Habere göre AKP genel başkanı Erdoğan danışmanı İbrahim Kalın’la Genelkurmay Başkanı Hulusi Akar’ı eski Cumhurbaşkanı Abdullah Gül’e göndermişti.
Gül için o sıralar “CHP, İYİ Parti ve Saadet Partisi’nin ortay adayı olabilir” dedikoduları çıkmıştı. Tayyip Erdoğan da güvendiği iki ismi Gül’e göndererek “Sakın haaa” dedirtmişti.
Habertürk internet sitesi her nedense sadece bir saat sonra bu haberi yayından kaldırdı. Ve yine her nedense internet sitesinin Genel Yayın Müdürü Barış Erkaya’nın da işine son verildi.
Medya çevrelerinde “haberin yalan olduğu, Erdoğan’ın çok öfkelendiği ve Turgay Ciner’e haber göndererek bunun hesabını soracağını söylediği, bunun üzerine internet sitesinin genel yayın müdürünün alel acele kapı önüne konduğu” dedikoduları dolaşmaya başladı.
AKP iktidarı bugüne kadar bu tür uygulamayı yüzlerce gazeteci için yaptığından kimsenin aklına başka bir şey gelmedi. Yani bir anlamda “Normal bir uygulama” olarak kabul edilen bu işten atma anında unutulmaya yüz tuttu.

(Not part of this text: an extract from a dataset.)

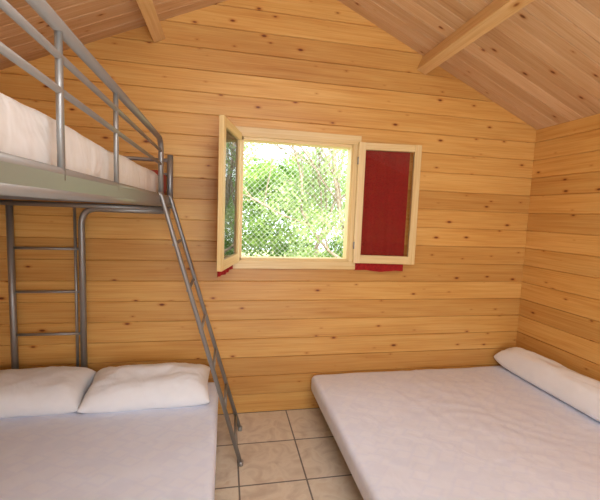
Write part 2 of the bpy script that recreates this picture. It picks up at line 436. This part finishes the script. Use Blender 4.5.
for p in (bn,bf): tube(bm,[(p.x,p.y,0),(p.x,p.y,.03)],.018,12)
mesh_obj('ladder',bm,M_metal,bb)
mattress('upper_mattress',BX0+.03,BX1-.03,BY0+.03,BY1-.03,1.765,1.93,M_upper,bb,r=.035,amp=.012,seed=4)
mattress('folded_red_blanket',BX0+.02,BX1-.02,2.62,BY1-.02,1.80,1.95,M_redsheet,bb,r=.03,amp=.012,seed=14)
pillow('pillow',(-1.29,2.775,.405),.72,.42,.21,rotz=.02,tilt=.18,seed=1,pw=5,vw=2.8)
pillow('pillow.001',(-.51,2.77,.405),.84,.42,.21,rotz=.03,tilt=.18,seed=2,pw=5,vw=2.8)

# ------------------------------------------------------------ outside
bm=bmesh.new(); box(bm,-8,14,D+.1,20,-.4,-.3); mesh_obj('garden_ground',bm,M_ground)
def leaves(name,n,regions,mat,s0=.035,s1=.08,wr=.22):
    bm=bmesh.new()
    for k in range(n):
        cx,cy,cz,rx,ry,rz=random.choice(regions)
        while True:
            a,b,c=[random.uniform(-1,1) for _ in range(3)]
            if a*a+b*b+c*c<1: break
        p=Vector((cx+a*rx,cy+b*ry,cz+c*rz))
        d=Vector((random.gauss(0,1),random.gauss(0,1),random.gauss(-.3,.8))).normalized(); u=d.orthogonal().normalized()
        u.rotate(Matrix.Rotation(random.random()*6.28,3,d)); L=random.uniform(s0,s1); w=L*wr
        bm.faces.new([bm.verts.new(p),bm.verts.new(p+d*L*.5+u*w),bm.verts.new(p+d*L),bm.verts.new(p+d*L*.5-u*w)])
    return mesh_obj(name,bm,mat,None,keep=True)
reg=[]
for i in range(90):
    x=random.uniform(-1.5,6.5)
    top=1.5+.5*math.sin(x*1.3)+.3*math.sin(x*3+1)
    reg.append((x,random.uniform(7.9,9),random.uniform(-.1,top+.9),.55,.45,.45))
leaves('hedge',52000,reg,M_leaf,.06,.12,.3)
reg=[]
for i in range(60):
    reg.append((random.uniform(-.6,4.2),random.uniform(5.7,6.8),random.choice((random.uniform(1.5,4),random.uniform(2.2,4))),.40,.35,.3))
for i in range(14):
    reg.append((random.uniform(-.3,1.3),random.uniform(5.8,6.6),random.uniform(.3,1.4),.35,.35,.3))
tree=leaves('olive_tree',22000,reg,M_leaf2,.05,.10)
bm=bmesh.new()
def branch(p,d,r,L,depth):
    pts=[p]; q=p
    for i in range(5):
        d=(d+Vector((random.gauss(0,.16),random.gauss(0,.10),random.gauss(.02,.1)))).normalized(); q=q+d*L/5; q.y=max(5.5,min(7,q.y)); pts.append(q)
    tube(bm,pts,r,6)
    if depth>0:
        for i in range(3):
            nd=(d+Vector((random.gauss(0,.6),random.gauss(0,.3),random.gauss(.1,.4)))).normalized()
            branch(pts[random.randint(2,5)],nd,r*.6,L*.75,depth-1)
branch(Vector((2.6,6.2,-.3)),Vector((-.25,0,1)),.045,1.9,4)
branch(Vector((1.4,6.3,-.3)),Vector((.1,0,1)),.035,1.8,4)
mesh_obj('branches',bm,M_bark,tree)
# chain-link fence
bm=bmesh.new(); fy=4.9; s=.05; z0,z1=-.3,2.7; x0,x1=-1.5,5.5
k=x0-(z1-z0)
while k<x1:
    xa,xb=max(k,x0),min(k+(z1-z0),x1)
    if xb>xa: 
        tube(bm,[(xa,fy,z0+(xa-k)),(xb,fy,z0+(xb-k))],.0017,4); tube(bm,[(xa,fy+.004,z1-(xa-k)),(xb,fy+.004,z1-(xb-k))],.0017,4)
    k+=s*1.4
for x in (-1.5,3.6,5.5): tube(bm,[(x,fy+.03,-.35),(x,fy+.03,2.75)],.022,10)
mesh_obj('chain_link_fence',bm,M_wire)

# ------------------------------------------------------------ lights
w=bpy.data.worlds.new('sky'); scene.world=w; w.use_nodes=True
bg=w.node_tree.nodes['Background']; bg.inputs[0].default_value=(.86,.93,1,1); bg.inputs[1].default_value=3.7
sun=bpy.data.lights.new('sun','SUN'); sun.energy=11.5; sun.angle=.02; sun.color=(1,.95,.85)
so=bpy.data.objects.new('sun',sun); link(so); so.rotation_euler=(math.radians(38),0,math.radians(35))
def area(name,loc,rot,sx,sy,e,col):
    l=bpy.data.lights.new(name,'AREA'); l.shape='RECTANGLE'; l.size=sx; l.size_y=sy; l.energy=e; l.color=col
    o=bpy.data.objects.new(name,l); link(o); o.location=loc; o.rotation_euler=rot; return o
area('door_daylight',(.6,YB+.05,1.1),(math.radians(90),0,0),1.0,1.9,45,(.80,.90,1))
area('added_overhead_fill',(.5,-.3,2.8),(math.radians(34),0,0),1.6,.9,38,(.90,.95,1))  # unseen fill light, added to brighten bedding and room from above
area('added_ceiling_fill',(.6,-.4,1.9),(math.radians(160),0,0),1.2,.6,9,(.95,.97,1))  # upward fill added to even out the ceiling; no such lamp in the cabin

# ------------------------------------------------------------ camera
f,pt,yw,rl=375.4,.0964,.1982,.0377
cp,sp=math.cos(pt),math.sin(pt); cy,sy=math.cos(yw),math.sin(yw)
F=Vector((sy*cp,cy*cp,-sp)); R=Vector((cy,-sy,0)); U=R.cross(F)
R2=R*math.cos(rl)+U*math.sin(rl); U2=-R*math.sin(rl)+U*math.cos(rl)
cam=bpy.data.cameras.new('camera'); cam.sensor_width=36; cam.lens=f/600*36; cam.clip_start=.05
co=bpy.data.objects.new('camera',cam); link(co)
mt=Matrix((R2,U2,-F)).transposed().to_4x4(); mt.translation=Vector((0,0,1.7)); co.matrix_world=mt
scene.camera=co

Aradan biraz zaman geçti, genelkurmay başkanı ile saray danışmanının Gül’ü ziyaret ettiği haberinin doğru olduğu konuşulmaya başlandı. Ardından Gül her zamanki gibi cuma namazı çıkışında gazetecilerin karşısına geçerek konuştu ve ziyareti doğruladı.
Haberin doğrulanmasıyla birlikte ayrıntılar da ortaya çıkmaya başladı. Meğer Kalın’la Akar eski cumhurbaşkanının bahçesine adeta baskın yapar gibi helikopterle inmişler.
En sonunda geçen hafta içinde saray danışmanı İbrahim Kalın ziyaretin gerçekleştiğini resmen açıkladı, bunu Erdoğan’ın bilgisi dahilinde yaptıklarını ama sadece sohbet ettiklerini söyledi.
Buraya kadar olan bölümünü herhalde aşağı yukarı hepiniz biliyorsunuz.
Ama benim aklımda Habertürk’ün internet sitesinin genel yayın müdürü Barış Erkaya var.
Saraydan gelen talimat üzerine apar topar işten atılan bu gazeteci, tüm gerçek ortaya çıktığı halde hâlâ işsiz mi? Yoksa Habertürk sesiz sedasız yaptığı yanlıştan geri döndü mü?
Sorarım sorarım Barış Erkaya’yı sorarım.